EXERCISE TASK >>
From the first line of the data below, copy each line up to the one containing "build_tower()", and include that line too.
========================================
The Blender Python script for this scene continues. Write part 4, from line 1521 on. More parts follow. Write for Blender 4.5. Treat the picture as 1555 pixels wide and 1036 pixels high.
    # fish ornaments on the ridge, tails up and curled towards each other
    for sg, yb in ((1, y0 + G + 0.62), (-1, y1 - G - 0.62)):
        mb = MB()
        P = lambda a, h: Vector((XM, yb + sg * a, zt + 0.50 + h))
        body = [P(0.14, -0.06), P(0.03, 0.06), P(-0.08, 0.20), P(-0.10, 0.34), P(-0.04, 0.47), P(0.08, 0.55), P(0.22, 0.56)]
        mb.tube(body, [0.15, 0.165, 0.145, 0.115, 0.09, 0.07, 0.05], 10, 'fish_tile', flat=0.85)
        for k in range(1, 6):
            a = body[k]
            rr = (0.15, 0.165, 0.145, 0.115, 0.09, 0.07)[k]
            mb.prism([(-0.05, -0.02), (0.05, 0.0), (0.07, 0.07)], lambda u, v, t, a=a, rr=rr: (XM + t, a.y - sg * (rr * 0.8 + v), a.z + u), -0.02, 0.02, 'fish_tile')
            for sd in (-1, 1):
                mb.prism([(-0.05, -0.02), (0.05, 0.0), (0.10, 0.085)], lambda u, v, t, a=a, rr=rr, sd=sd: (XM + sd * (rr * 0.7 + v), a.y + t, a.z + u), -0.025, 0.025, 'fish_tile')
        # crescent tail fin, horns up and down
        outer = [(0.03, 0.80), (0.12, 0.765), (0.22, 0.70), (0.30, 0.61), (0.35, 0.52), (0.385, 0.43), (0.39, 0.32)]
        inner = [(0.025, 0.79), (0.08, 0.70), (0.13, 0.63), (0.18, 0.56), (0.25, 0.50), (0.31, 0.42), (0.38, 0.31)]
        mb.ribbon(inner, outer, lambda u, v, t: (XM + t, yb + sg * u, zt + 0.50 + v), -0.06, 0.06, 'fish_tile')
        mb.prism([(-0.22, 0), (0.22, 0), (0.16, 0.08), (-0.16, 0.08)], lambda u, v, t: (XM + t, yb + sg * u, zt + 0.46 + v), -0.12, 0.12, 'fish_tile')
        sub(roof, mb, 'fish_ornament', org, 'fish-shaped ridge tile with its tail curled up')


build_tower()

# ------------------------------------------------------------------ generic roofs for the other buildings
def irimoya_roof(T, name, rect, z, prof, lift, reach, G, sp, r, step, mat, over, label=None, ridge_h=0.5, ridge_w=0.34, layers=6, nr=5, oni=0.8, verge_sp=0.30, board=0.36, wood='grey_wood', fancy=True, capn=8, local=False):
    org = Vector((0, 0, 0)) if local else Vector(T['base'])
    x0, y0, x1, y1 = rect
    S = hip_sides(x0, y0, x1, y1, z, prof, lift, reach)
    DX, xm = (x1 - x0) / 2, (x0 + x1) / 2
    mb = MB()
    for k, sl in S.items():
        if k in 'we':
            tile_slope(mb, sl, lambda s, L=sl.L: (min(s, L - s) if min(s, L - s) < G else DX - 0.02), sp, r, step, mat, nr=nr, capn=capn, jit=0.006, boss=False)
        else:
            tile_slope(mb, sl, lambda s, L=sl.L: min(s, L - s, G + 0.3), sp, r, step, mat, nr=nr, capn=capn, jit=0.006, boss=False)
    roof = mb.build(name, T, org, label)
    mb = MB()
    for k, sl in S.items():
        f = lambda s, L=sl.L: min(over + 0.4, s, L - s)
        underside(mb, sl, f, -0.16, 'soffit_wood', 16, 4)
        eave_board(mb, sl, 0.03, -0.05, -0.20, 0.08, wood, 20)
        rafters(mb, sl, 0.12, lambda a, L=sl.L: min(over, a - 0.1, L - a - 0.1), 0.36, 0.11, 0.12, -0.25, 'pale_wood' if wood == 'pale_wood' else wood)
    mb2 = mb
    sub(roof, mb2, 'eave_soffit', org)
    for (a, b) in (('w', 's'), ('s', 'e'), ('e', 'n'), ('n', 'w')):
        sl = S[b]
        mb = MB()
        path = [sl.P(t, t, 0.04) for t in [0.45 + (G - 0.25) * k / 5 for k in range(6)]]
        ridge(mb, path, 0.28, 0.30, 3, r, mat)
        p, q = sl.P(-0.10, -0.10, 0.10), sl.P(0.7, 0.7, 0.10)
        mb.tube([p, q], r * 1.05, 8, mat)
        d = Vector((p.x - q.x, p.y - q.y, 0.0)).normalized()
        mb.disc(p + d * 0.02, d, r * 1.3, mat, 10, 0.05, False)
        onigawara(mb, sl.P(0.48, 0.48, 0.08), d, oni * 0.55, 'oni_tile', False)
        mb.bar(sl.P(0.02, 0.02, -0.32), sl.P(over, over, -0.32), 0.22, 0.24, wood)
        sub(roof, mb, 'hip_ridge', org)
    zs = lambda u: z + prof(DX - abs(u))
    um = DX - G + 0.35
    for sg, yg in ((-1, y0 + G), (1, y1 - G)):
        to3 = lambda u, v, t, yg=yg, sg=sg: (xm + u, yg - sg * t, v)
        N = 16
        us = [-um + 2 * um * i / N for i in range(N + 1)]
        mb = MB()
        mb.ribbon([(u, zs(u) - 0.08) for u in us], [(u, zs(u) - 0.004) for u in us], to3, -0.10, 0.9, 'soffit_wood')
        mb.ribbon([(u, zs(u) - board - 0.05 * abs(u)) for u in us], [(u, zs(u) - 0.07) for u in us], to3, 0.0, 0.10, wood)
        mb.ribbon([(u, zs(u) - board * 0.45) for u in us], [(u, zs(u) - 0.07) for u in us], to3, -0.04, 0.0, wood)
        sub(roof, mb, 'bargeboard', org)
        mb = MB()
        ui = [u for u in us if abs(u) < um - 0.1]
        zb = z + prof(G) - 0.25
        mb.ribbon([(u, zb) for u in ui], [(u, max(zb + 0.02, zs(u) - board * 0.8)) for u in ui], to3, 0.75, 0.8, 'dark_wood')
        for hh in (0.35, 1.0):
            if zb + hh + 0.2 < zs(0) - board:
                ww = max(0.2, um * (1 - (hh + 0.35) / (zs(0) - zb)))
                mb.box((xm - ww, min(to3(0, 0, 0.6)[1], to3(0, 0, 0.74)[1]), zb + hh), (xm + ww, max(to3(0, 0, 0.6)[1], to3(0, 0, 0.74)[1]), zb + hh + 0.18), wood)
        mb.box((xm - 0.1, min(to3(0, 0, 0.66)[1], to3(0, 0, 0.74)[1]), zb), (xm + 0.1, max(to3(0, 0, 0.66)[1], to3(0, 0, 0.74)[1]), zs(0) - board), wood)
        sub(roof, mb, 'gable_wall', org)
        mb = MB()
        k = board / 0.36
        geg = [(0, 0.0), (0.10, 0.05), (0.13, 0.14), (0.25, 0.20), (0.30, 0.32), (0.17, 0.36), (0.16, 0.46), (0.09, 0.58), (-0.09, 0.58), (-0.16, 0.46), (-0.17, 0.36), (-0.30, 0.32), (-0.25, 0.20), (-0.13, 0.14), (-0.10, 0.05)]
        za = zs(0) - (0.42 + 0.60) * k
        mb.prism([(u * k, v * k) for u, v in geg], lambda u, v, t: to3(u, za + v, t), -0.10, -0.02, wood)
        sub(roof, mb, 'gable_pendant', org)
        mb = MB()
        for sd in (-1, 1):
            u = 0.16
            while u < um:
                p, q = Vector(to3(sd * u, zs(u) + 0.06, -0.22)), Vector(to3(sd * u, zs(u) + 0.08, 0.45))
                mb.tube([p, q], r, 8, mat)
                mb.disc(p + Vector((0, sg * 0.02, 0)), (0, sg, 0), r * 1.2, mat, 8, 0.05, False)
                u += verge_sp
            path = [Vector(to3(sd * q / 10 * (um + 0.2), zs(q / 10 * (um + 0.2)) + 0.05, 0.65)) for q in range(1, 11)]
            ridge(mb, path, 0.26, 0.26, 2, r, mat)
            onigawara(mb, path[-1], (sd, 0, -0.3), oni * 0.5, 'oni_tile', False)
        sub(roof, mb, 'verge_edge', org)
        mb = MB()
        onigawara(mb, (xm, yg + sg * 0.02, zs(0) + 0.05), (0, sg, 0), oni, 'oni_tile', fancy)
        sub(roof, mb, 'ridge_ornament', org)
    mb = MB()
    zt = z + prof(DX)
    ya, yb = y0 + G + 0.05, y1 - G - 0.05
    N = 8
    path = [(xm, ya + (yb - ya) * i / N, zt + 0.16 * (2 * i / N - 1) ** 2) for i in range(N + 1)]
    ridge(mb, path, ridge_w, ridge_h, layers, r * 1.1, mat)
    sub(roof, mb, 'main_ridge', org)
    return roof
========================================
RESPONSE >>
The Blender Python script for this scene continues. Write part 4, from line 1521 on. More parts follow. Write for Blender 4.5. Treat the picture as 1555 pixels wide and 1036 pixels high.
    # fish ornaments on the ridge, tails up and curled towards each other
    for sg, yb in ((1, y0 + G + 0.62), (-1, y1 - G - 0.62)):
        mb = MB()
        P = lambda a, h: Vector((XM, yb + sg * a, zt + 0.50 + h))
        body = [P(0.14, -0.06), P(0.03, 0.06), P(-0.08, 0.20), P(-0.10, 0.34), P(-0.04, 0.47), P(0.08, 0.55), P(0.22, 0.56)]
        mb.tube(body, [0.15, 0.165, 0.145, 0.115, 0.09, 0.07, 0.05], 10, 'fish_tile', flat=0.85)
        for k in range(1, 6):
            a = body[k]
            rr = (0.15, 0.165, 0.145, 0.115, 0.09, 0.07)[k]
            mb.prism([(-0.05, -0.02), (0.05, 0.0), (0.07, 0.07)], lambda u, v, t, a=a, rr=rr: (XM + t, a.y - sg * (rr * 0.8 + v), a.z + u), -0.02, 0.02, 'fish_tile')
            for sd in (-1, 1):
                mb.prism([(-0.05, -0.02), (0.05, 0.0), (0.10, 0.085)], lambda u, v, t, a=a, rr=rr, sd=sd: (XM + sd * (rr * 0.7 + v), a.y + t, a.z + u), -0.025, 0.025, 'fish_tile')
        # crescent tail fin, horns up and down
        outer = [(0.03, 0.80), (0.12, 0.765), (0.22, 0.70), (0.30, 0.61), (0.35, 0.52), (0.385, 0.43), (0.39, 0.32)]
        inner = [(0.025, 0.79), (0.08, 0.70), (0.13, 0.63), (0.18, 0.56), (0.25, 0.50), (0.31, 0.42), (0.38, 0.31)]
        mb.ribbon(inner, outer, lambda u, v, t: (XM + t, yb + sg * u, zt + 0.50 + v), -0.06, 0.06, 'fish_tile')
        mb.prism([(-0.22, 0), (0.22, 0), (0.16, 0.08), (-0.16, 0.08)], lambda u, v, t: (XM + t, yb + sg * u, zt + 0.46 + v), -0.12, 0.12, 'fish_tile')
        sub(roof, mb, 'fish_ornament', org, 'fish-shaped ridge tile with its tail curled up')


build_tower()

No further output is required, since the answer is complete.